Paradoxal - et formidable - Gilles Lellouche, qui prend le contrepied de son image du bon pote sympa, incarnation de grande gueule du gars à femmes, en nous offrant, dans sa réalisation du Grand bain, toute une galerie de portraits d’hommes en décalage, antithèses des codes d’une virilité et psychologie prônés en impératifs catégoriques par nos Cités contemporaines. Et, comme antidote à leur mal-être - pour brouiller encore davantage les pistes de la séparation des sexes - ils vont se consacrer à la pratique de la natation synchronisée, considérée dans nos inconscients collectifs comme un domaine réservé, exclusivement féminin, à l’image de la mythique Esther Williams entourée de naïades dans ses éblouissants ballets aquatiques de l’Age d’or hollywoodien.
A toutes les exigences d’une masculinité imposée par nos sociétés patriarcales, Lellouche nous offre ainsi à voir et nous oppose ses exacts contraires : à l’esprit du samouraï guerrier conquérant, la profonde dépression apathique d’un excellent Amalric ; aux tenants de la réussite sociale, le patron raté hâbleur magnifique incarné par l’irrésistible Poelvorde ; à l’esprit brillant, la simplicité naïve d’un grand dadais encore vierge à 40 ans, surprenant chanteur Philippe Catherine ; au talent et à la gloire, le rêve déçu de rocker d’un Jean-Luc Anglade en quête d’une reconnaissance qui le fuit ; à la solidité de l’homme sans peur, les angoisses existentielles du jeune Félix Moatti ; enfin au pater familias protecteur, le grincheux égocentrique Guillaume Canet si exigeant pour son fils qu’il en bégaie, dans un excellent contre-emploi.
Pour chacun d’eux l’expression se mettre à nu ou se jeter à l’eau retrouve alors littéralement tout son sens dans leur projet de réussite sportive conduite dans un subtil renversement de valeurs par deux femmes, toutes brisées elles aussi, la douce Virginie Effira employant la panoplie des ressources maternelles de la parole apaisante, de la poésie et du langage, la seconde Leila Bekhti, en fauteuil roulant, menant littéralement son groupe à la baguette dans cette réminiscence des chômeurs britanniques du Full Monty avec la brutalité des méthodes du sergent du Full Metal Jacket préparant ses recrues à la guerre.
La reconquête par ce groupe d’hommes d’une image positive et d’estime de soi ne peut pourtant se réaliser qu’en choc frontal avec les sarcasmes de proches dubitatifs, parents, amis, femmes et enfants, parfaitement installés dans leurs rôles assignés par une société de la réussite qui laisse peu de place aux inadaptés qu’ils sont.
En réponse, la très jubilatoire et émouvante revanche de ces éclopés de la vie lancés dans leur défi insensé, remake de Rasta Rockett du championnat du monde de danse synchronisée dans une lointaine Norvège vierge de toute idée préconçue.

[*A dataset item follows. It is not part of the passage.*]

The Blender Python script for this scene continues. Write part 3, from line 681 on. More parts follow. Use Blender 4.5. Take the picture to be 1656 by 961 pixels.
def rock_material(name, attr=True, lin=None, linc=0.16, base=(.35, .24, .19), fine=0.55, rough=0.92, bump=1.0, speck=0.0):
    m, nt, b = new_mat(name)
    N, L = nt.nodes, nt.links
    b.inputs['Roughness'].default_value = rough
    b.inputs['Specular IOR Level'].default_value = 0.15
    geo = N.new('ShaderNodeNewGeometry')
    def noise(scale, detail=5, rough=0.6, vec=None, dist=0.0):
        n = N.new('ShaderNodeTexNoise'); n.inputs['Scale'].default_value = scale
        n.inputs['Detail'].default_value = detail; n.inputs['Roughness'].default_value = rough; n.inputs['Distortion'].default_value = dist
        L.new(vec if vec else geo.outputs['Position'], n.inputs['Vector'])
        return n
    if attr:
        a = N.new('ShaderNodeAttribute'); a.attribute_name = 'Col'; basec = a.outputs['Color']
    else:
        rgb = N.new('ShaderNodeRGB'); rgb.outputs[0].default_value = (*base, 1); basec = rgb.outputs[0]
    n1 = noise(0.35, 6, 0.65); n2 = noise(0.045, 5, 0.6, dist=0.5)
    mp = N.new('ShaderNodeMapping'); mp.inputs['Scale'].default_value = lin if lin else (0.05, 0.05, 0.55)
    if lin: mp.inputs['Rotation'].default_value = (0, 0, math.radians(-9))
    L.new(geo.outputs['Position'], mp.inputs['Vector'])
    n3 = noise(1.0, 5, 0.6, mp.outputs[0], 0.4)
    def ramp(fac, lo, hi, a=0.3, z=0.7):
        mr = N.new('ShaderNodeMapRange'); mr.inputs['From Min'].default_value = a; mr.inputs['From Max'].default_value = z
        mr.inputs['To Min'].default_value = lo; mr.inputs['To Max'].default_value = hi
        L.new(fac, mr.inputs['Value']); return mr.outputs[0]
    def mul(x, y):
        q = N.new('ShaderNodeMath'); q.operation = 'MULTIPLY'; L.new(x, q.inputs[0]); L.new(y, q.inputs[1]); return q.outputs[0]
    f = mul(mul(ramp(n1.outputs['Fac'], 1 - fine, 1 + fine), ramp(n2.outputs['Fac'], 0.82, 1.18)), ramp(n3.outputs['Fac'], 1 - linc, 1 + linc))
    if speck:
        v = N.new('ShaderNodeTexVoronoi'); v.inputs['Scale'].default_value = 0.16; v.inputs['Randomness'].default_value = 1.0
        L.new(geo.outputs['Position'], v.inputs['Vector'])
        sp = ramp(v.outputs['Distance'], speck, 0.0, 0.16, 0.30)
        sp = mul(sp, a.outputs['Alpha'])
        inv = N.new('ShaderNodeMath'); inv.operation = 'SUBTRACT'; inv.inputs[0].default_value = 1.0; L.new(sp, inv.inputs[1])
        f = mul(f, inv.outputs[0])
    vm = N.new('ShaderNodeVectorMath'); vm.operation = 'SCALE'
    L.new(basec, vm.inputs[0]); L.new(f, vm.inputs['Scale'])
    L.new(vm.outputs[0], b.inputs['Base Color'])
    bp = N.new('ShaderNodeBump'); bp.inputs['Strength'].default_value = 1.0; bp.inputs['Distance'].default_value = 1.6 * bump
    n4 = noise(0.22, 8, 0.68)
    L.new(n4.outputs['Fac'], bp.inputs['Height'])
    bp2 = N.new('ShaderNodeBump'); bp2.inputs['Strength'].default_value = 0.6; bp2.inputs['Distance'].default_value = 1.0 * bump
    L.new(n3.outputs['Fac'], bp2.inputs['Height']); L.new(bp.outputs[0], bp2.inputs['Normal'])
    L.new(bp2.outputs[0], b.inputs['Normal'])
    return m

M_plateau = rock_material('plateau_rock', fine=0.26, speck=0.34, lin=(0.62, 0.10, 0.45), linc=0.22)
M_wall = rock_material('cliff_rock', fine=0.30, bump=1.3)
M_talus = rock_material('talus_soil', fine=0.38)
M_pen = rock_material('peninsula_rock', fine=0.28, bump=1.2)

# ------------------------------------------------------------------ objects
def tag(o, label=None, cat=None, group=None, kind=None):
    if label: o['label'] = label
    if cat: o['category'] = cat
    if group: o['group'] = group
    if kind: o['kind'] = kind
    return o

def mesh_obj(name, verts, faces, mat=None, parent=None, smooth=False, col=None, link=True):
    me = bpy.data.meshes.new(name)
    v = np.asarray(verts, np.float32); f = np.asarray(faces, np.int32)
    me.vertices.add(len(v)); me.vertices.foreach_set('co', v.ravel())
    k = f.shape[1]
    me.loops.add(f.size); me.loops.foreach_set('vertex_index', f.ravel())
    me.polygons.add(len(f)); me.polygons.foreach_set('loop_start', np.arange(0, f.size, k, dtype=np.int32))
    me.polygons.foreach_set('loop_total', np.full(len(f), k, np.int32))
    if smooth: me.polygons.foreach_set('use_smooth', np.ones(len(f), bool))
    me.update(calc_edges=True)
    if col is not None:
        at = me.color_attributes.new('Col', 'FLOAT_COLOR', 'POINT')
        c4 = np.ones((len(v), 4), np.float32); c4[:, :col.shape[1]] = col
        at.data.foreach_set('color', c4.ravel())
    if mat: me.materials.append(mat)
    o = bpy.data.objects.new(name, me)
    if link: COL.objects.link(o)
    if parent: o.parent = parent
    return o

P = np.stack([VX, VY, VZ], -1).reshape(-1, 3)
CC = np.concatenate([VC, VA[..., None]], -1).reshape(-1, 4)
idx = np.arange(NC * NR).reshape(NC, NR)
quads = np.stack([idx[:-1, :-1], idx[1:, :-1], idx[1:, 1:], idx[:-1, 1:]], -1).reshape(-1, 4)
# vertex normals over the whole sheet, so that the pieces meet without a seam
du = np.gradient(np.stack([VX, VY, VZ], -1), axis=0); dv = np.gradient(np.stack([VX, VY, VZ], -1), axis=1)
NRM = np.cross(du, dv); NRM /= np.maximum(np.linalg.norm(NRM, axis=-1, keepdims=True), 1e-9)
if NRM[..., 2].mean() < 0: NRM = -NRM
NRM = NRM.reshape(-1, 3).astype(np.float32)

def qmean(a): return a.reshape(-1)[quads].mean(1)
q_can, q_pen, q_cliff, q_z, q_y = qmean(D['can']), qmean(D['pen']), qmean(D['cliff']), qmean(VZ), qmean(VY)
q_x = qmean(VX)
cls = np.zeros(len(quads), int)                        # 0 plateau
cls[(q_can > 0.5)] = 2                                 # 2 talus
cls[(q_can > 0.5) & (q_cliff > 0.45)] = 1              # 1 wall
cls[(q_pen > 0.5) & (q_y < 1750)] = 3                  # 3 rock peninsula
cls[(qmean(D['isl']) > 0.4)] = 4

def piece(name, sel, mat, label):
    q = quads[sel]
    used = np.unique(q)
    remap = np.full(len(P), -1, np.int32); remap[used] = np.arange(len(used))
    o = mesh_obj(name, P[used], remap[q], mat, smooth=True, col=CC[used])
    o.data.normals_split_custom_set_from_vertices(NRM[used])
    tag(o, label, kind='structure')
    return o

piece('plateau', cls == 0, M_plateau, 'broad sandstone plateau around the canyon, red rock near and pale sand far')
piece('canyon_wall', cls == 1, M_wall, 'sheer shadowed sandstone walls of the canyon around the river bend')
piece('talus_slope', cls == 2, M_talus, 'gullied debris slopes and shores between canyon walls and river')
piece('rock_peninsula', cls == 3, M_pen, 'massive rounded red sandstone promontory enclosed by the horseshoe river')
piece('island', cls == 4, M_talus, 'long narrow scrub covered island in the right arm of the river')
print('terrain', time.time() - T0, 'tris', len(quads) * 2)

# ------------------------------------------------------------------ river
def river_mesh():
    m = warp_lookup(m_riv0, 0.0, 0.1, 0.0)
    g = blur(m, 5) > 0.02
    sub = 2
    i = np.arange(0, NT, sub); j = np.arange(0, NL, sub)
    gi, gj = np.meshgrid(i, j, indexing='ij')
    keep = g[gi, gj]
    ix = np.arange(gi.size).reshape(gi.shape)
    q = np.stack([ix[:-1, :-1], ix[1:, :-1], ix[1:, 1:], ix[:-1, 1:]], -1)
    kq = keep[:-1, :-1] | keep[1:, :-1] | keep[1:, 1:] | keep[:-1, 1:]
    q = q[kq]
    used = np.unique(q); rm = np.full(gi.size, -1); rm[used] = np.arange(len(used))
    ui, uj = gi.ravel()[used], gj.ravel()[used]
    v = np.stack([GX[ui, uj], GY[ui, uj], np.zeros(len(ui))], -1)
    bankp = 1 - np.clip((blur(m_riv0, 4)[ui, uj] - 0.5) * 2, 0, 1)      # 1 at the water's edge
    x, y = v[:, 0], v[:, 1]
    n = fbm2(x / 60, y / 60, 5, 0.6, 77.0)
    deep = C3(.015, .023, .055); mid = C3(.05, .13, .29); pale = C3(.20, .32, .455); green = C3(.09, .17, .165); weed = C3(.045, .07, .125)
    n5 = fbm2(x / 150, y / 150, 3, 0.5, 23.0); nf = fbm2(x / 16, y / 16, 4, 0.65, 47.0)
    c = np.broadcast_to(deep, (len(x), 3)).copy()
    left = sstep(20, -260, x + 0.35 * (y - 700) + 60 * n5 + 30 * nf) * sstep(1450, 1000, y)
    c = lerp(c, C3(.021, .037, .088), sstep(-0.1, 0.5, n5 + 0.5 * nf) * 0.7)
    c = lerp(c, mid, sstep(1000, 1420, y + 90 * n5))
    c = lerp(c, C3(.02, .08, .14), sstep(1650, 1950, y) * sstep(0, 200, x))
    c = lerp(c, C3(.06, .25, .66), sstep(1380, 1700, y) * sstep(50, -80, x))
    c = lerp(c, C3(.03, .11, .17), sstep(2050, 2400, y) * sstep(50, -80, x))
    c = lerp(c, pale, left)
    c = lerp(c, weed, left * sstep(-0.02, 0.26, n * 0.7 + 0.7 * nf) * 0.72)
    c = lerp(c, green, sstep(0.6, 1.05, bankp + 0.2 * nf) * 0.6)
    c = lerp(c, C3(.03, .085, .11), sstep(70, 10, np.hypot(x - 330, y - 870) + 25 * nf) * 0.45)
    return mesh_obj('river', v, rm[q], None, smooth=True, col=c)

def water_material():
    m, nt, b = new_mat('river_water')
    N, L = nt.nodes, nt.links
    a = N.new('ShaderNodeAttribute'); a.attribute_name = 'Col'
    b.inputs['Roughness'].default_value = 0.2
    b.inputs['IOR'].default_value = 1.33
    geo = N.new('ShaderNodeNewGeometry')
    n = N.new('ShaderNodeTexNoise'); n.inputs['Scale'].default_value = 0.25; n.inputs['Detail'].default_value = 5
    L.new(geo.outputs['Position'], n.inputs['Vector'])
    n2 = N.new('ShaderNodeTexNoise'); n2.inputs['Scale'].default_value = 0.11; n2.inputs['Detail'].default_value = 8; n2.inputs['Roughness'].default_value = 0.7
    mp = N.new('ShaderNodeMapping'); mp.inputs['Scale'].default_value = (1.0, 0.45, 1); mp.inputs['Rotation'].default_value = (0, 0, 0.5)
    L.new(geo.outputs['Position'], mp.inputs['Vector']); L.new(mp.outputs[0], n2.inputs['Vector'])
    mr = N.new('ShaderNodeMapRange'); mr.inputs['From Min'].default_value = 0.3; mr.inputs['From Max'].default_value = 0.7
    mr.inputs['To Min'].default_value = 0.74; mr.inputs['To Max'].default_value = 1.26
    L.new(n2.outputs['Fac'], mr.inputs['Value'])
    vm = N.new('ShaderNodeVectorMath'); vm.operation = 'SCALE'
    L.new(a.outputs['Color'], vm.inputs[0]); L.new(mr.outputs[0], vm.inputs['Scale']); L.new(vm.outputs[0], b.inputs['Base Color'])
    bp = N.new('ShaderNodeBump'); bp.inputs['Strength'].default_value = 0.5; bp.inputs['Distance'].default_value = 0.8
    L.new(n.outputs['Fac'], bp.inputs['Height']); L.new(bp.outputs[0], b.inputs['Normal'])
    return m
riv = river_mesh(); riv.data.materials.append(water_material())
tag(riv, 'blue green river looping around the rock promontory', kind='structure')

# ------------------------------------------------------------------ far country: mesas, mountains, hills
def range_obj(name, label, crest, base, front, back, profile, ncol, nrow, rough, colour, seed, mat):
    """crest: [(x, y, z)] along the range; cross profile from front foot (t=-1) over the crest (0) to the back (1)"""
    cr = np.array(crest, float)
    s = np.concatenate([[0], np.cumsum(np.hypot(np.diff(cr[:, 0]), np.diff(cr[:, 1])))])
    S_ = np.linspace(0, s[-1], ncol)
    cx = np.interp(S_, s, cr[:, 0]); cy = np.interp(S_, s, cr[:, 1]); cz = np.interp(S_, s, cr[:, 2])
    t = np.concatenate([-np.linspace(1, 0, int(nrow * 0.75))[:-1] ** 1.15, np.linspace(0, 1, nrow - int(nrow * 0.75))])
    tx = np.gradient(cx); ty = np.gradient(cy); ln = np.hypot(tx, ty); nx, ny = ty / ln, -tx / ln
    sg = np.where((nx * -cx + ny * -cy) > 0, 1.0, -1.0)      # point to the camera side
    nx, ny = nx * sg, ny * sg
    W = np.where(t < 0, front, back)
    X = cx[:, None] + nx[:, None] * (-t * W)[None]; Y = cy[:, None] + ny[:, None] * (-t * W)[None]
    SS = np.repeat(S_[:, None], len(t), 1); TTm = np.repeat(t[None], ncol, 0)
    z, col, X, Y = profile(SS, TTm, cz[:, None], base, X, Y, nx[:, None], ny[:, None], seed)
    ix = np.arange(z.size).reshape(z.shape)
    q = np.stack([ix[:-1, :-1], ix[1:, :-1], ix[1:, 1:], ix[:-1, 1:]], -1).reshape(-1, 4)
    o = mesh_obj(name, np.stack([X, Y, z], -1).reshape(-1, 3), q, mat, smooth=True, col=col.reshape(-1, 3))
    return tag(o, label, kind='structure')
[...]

La comédie douce-amère se clôt en effet sur un magnifique happy end à la Frank Capra de La vie est belle ou à l’égal de l’envolée finale de Billy Eliott, en fils de mineur se hissant au rang de danseur étoile du Royal Opera House de Londres.
Accepter en chaque homme sa part de féminité, inventivité, créativité, solidarité et compassion, en complément des anciens codes d’une conduite virile imposée, reste l’ultime leçon de ce film très réussi qui préfigure l’idéal d’une société post # metoo, dans son décloisonnement et son respect en chacun de nous de l’optimum des codes des deux genres de notre humanité.